Background and objectives
In the 1990s, Sainsbury’s lost its crown as market-leading food retailer in the UK to Tesco. In October 2004, Justin King, the supermarket’s new chief executive, launched the “Making Sainsbury’s Great Again’” programme. Part of the plan was to encourage and nurture the engagement of all 150,000 employees.

The programme
The company hired Lane4 to help with the delivery of the programme, which involved developing 326 leaders, and teaching coaching skills throughout the business. Sainsbury’s also introduced a masters-level Coaching Accreditation Programme, accredited by Middlesex University.

Evaluation and ROI
A multi-method approach was used. Qualitative responses to questionnaires on the Tough Love programme show a mean score of 5.86 out of 7 on a range of capabilities covering improvement of leadership and teamwork skills. On the masters programme, there was a 6.3 mean response.

What were the business benefits? One respondent described how the coaching had helped the store to re-open and begin trading swiftly after a £1.5 million refit: “We are the only store in the region to come out of the refit programme and be profit-making… We were the only store to land sales budgets from day one re-opening after a refit. Before coaching, we weren’t as high-performing a team.”

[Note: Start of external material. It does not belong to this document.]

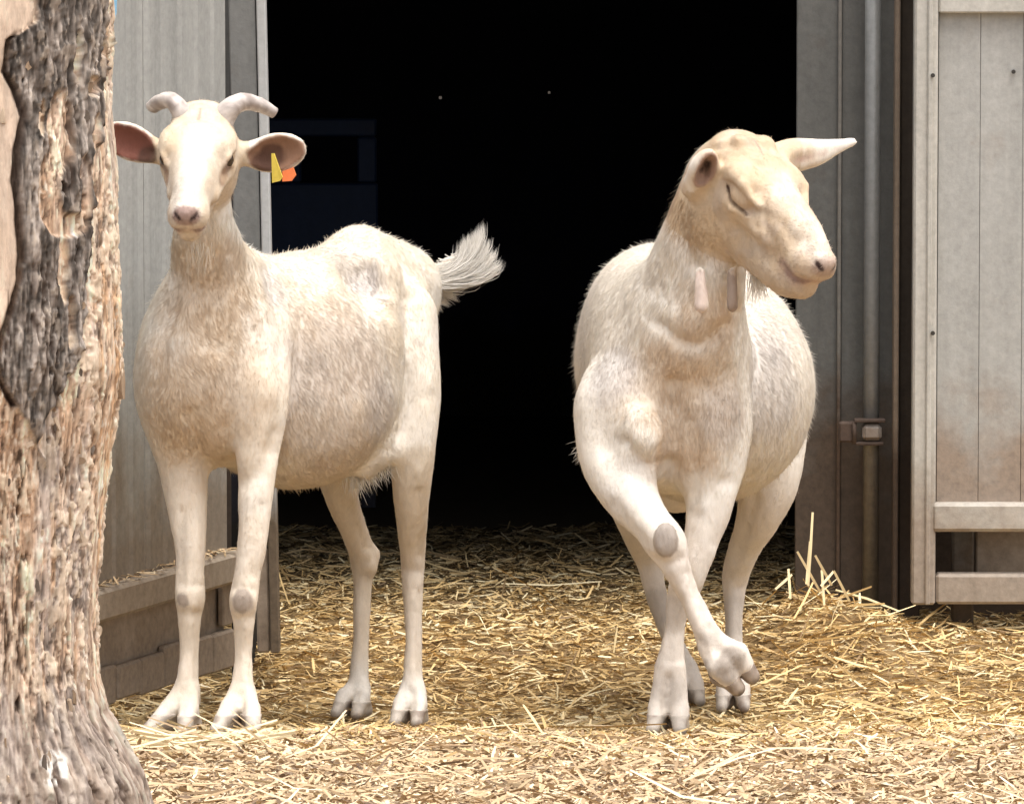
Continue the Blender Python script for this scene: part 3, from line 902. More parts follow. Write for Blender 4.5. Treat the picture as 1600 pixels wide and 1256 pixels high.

Measuring the impact of coaching
1 Assess the baseline – it’s impossible to gauge progress unless you know what the starting point is.
2 Link the intervention to defined organisational objectives.
3 Measure the results over time, and continually.
4 Commit to systems thinking: all leadership development interventions will have an impact on the organisation – potentially a significant one.
5 Where resources allow, use a mix of measures – sales (where relevant), profits, statistical analysis, employee feedback and participants’ views – to build up a broad picture of organisational dynamics. Quantitative measures often indicate the “what”; qualitative measures indicate the “how” and “why”.
6 Be proportionate – do not overcomplicate or engage in advanced measurement where the cost of measurement would outweigh the business benefit.
Source: interviews for this article

Case study 2: Multinational business-to-business and retailer

Background and objectives
The incoming global head of learning and development at a multinational business-to-business and retail firm hired Performance Coach Training to design a programme to address problems of staff retention, absenteeism, lack of motivation and a ‘telling’ rather than coaching style of management.

The programme
Performance Coach Training carried out a survey designed to ask staff and managers about their personal values compared with the values they felt the organisation exhibited and those they wanted to see in the workplace. This uncovered challenges concerning motivation and practical operational matters, which focus groups followed up.

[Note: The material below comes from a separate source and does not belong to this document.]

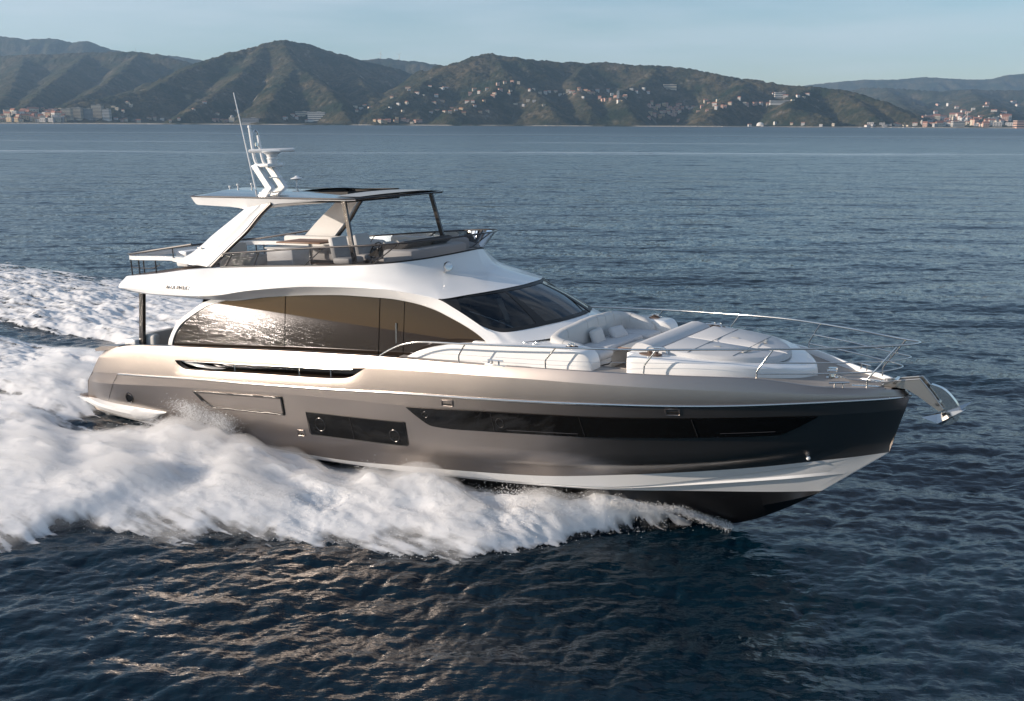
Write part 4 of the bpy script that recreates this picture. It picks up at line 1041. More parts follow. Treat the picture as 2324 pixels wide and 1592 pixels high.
# ------------------------------------------------------------------ foredeck lounge
CZ = pchip([12.62, 12.75, 13.13, 13.6, 14.3, 15.38, 17.0, 17.3, 17.46, 17.53], [2.66, 2.70, 2.87, 3.0, 3.12, 3.20, 3.21, 3.19, 3.10, 2.95])
for s in (-1, 1):
    mb = MB(); R = []
    X = np.concatenate([np.linspace(12.62, 17.2, 50), np.linspace(17.24, 17.53, 12)])
    for x in X:
        z = float(CZ(x)); z0 = 2.66; k = float(np.interp(x, [17.2, 17.53], [0, 1])) ** 2 * .10; h = max(z - z0, .0)
        yo_, yi_ = 2.26 - k, 1.66 + k
        R.append([(x + .0, s * yo_, z0), (x, s * (yo_ - .02), z0 + h * .5), (x, s * (yo_ - .03), z0 + h * .86), (x, s * (yo_ - .036), z0 + h * .95), (x, s * (yo_ - .055), z - h * .012), (x, s * (yo_ - .08), z), (x, s * (yi_ + .05), z), (x, s * (yi_ + .01), z0 + h * .95), (x, s * yi_, z0 + h * .7), (x, s * yi_, 2.5)])
    mb.grid(R); mb.add(R[-1], [tuple(range(10))]); cs = mb.build('side_console', M['white'], deckhouse, angle=18)
    mb = MB(); mb.lathe([(.13, 0), (.13, .022), (.12, .026), (0, .026)], (16.98, s * 1.95, 3.205), 22); cp = mb.build('cup_holder_base', M['teak_dark'], cs)
    for dx, dy in ((-.05, -.05), (.055, .03), (-.02, .07)):
        mb = MB(); mb.lathe([(.035, 0), (.048, .03), (.05, .055), (.042, .06), (.036, .03), (0, .02)], (16.98 + dx, s * (1.95 + dy), 3.23), 14); mb.build('cup_holder', M['steel'], cp)
    for x, y in ((15.83, 1.92), (16.05, 1.80), (16.12, 2.0)):
        mb = MB(); mb.box((x, s * y, 3.215), (.11, .06, .02), bev=.008); mb.build('deck_vent', M['steel'], cs)
def sofa_path(n=60):
    P = [(17.16, -1.52), (16.85, -1.56), (16.5, -1.56), (16.28, -1.42), (16.24, -1.1), (16.36, -.5), (16.40, 0)]
    q = curve([(x, y, 0) for x, y in P], n // 2); return np.concatenate([q, mir(q)[::-1][1:]])
sp = sofa_path(); NS = len(sp); tt = np.linspace(0, 1, NS)
ht = np.interp(tt, [0, .04, .12, .25, .4, .5, .6, .75, .88, .96, 1], [3.08, 3.20, 3.27, 3.38, 3.50, 3.53, 3.50, 3.44, 3.36, 3.26, 3.10])
mb = MB(); R = []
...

The coaching intervention included: one-to-one coaching for the CEO and board members; training in coaching skills at all levels from team leaders to the CEO; training of internal coaches: and a “train the trainer” programme for learning and development managers.

Evaluation and ROI
Evaluation was through business results and qualitative information from questionnaires. At the end of the first year, various surveys were run.
The results included:
• 18 per cent reduction in absenteeism;
• 26 per cent improvement in retention;
• out of the 10 current organisation values in a survey on values, positive values rose from four to five;
• profits up between 4 per cent and 11 per cent across the UK.

Carol Wilson, managing director of Performance Coach Training, comments: “To be effective, ROI must be a continual, ongoing process approached from all possible perspectives including formal and informal means and, wherever possible, the results estimated by individual identified managers should be published.”